— START OF Provided information —
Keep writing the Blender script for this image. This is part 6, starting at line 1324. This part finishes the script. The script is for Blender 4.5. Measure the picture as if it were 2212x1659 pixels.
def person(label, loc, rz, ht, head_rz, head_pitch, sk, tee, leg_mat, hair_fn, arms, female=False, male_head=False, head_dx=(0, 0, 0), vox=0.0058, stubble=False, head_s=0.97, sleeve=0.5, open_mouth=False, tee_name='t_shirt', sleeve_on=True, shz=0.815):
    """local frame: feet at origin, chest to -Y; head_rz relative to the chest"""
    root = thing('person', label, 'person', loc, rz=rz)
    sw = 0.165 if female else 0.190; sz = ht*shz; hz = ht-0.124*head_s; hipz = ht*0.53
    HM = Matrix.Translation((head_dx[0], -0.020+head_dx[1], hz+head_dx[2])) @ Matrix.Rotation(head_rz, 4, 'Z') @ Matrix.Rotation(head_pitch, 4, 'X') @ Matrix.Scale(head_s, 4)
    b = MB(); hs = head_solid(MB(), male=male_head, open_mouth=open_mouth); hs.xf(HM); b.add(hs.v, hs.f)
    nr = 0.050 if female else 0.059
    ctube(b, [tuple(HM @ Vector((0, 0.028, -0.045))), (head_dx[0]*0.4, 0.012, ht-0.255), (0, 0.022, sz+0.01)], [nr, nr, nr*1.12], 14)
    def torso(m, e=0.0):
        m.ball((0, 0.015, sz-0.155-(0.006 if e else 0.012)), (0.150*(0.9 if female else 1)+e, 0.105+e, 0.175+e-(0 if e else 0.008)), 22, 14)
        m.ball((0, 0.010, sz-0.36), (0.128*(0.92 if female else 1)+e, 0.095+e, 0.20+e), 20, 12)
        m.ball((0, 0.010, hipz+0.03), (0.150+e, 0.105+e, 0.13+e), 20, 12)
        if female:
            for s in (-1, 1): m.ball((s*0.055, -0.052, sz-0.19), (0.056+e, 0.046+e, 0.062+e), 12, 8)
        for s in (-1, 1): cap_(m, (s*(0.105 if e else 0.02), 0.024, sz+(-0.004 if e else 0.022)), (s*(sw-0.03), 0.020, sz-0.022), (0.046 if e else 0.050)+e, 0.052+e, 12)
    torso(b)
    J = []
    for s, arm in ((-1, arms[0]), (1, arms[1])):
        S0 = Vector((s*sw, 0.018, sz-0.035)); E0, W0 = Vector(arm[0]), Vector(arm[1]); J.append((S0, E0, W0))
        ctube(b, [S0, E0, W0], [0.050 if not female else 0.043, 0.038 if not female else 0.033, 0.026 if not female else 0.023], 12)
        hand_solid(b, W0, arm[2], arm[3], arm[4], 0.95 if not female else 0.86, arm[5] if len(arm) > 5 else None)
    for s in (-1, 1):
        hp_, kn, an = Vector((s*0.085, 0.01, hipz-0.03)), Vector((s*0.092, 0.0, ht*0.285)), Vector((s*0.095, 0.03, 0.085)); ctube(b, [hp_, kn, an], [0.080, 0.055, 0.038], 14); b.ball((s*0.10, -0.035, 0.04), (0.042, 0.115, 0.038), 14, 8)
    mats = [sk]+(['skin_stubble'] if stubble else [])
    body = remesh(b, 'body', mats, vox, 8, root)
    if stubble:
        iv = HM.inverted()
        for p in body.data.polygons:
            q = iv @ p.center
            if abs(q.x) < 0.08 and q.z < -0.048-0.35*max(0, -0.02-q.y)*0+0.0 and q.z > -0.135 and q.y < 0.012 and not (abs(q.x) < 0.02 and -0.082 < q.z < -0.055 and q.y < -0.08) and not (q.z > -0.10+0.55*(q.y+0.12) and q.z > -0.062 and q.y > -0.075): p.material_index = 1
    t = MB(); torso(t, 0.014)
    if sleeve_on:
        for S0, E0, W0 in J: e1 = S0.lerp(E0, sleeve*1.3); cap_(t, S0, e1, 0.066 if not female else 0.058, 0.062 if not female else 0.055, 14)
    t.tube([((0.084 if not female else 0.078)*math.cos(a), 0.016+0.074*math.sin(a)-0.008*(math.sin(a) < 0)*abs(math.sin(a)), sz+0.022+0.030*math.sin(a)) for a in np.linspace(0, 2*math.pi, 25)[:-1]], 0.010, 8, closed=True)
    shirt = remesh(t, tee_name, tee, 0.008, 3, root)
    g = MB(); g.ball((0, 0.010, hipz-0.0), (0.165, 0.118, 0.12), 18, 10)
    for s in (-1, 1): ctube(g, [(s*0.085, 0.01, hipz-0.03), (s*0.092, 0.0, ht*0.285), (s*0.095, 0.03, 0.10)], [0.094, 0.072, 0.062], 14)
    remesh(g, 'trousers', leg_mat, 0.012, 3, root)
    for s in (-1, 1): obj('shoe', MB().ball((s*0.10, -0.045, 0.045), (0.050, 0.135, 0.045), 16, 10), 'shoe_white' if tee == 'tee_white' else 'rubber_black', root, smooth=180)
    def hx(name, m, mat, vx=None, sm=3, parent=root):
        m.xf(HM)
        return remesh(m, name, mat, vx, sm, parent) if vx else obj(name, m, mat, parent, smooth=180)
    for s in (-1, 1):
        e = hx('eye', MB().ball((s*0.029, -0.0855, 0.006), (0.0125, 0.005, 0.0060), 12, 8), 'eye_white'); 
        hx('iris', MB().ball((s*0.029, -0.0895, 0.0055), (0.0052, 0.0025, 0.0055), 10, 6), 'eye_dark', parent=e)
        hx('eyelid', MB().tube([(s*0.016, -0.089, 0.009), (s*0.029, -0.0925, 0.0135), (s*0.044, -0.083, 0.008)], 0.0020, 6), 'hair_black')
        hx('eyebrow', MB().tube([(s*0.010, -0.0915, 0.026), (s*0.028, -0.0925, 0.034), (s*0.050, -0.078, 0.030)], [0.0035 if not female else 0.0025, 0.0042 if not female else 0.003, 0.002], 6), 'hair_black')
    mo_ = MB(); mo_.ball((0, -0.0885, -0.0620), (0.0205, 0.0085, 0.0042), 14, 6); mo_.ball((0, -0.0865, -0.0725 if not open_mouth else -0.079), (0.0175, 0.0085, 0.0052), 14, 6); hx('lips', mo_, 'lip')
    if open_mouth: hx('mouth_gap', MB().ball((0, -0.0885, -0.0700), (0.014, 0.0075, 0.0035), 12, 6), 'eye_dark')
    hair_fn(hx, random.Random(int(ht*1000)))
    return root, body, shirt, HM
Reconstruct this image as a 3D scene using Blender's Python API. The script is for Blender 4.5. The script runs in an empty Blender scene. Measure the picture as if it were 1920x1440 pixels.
— END OF Provided information —
Written request:
Filter the data, keeping only the lines that contain "image".

Full response:
Keep writing the Blender script for this image. This is part 6, starting at line 1324. This part finishes the script. The script is for Blender 4.5. Measure the picture as if it were 2212x1659 pixels.
Reconstruct this image as a 3D scene using Blender's Python API. The script is for Blender 4.5. The script runs in an empty Blender scene. Measure the picture as if it were 1920x1440 pixels.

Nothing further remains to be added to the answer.